U.S. consumer spending rose marginally in May, probably the weakest since June 2010, reflecting fewer new-car purchases, a sign that gas prices are taking a toll on the economy, and dimmer employment prospects, economists said Monday.
The U.S. Bureau of Economic Analysis reported personal income in May increased $36.2 billion, or 0.3 percent, and disposable personal income (DPI) increased $29.2 billion, or 0.2 percent. Personal consumption expenditures (PCE) increased $4.6 billion, or less than 0.1 percent. In April, personal income increased $37.7 billion, or 0.3 percent, DPI increased $27.9 billion, or 0.2 percent, and PCE increased $28.8 billion, or 0.3 percent, based on revised estimates when adjusted for inflation. Real disposable income increased 0.1 percent in May, in contrast to a decrease of 0.1 percent in April. Real PCE decreased 0.1 percent, the same decrease as in April.

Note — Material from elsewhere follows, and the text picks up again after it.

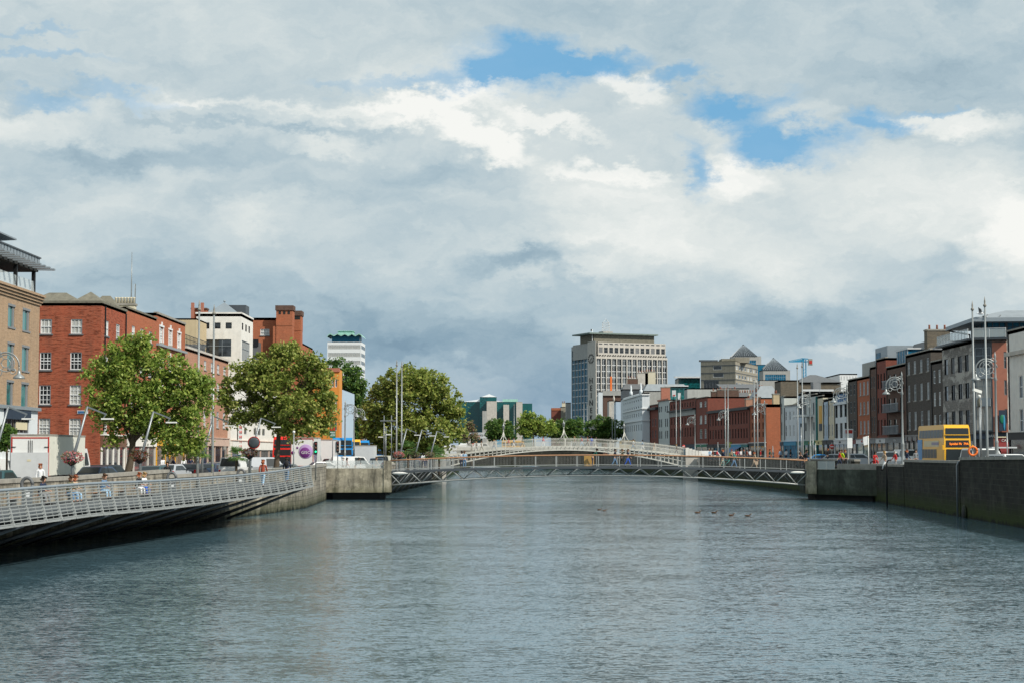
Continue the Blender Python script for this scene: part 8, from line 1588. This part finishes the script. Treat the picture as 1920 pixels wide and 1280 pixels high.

During the month of May, fewer jobs were created. The economy had created only 54,000 jobs in May, the lowest figure in eight months, with unemployment rate rising to 9.1 percent in May.
In May, cars and light trucks sold at an 11.8 million annual rate, the slowest since September, and down from a 13.1 million pace a month earlier, according to researcher Autodata Corp. Shortages of Japanese-made vehicles after the March earthquake along with rise in oil prices reflected the drop in car sales.
Wall Street economists had forecast a 0.3 percent rise in incomes and a 0.1 percent increase in spending.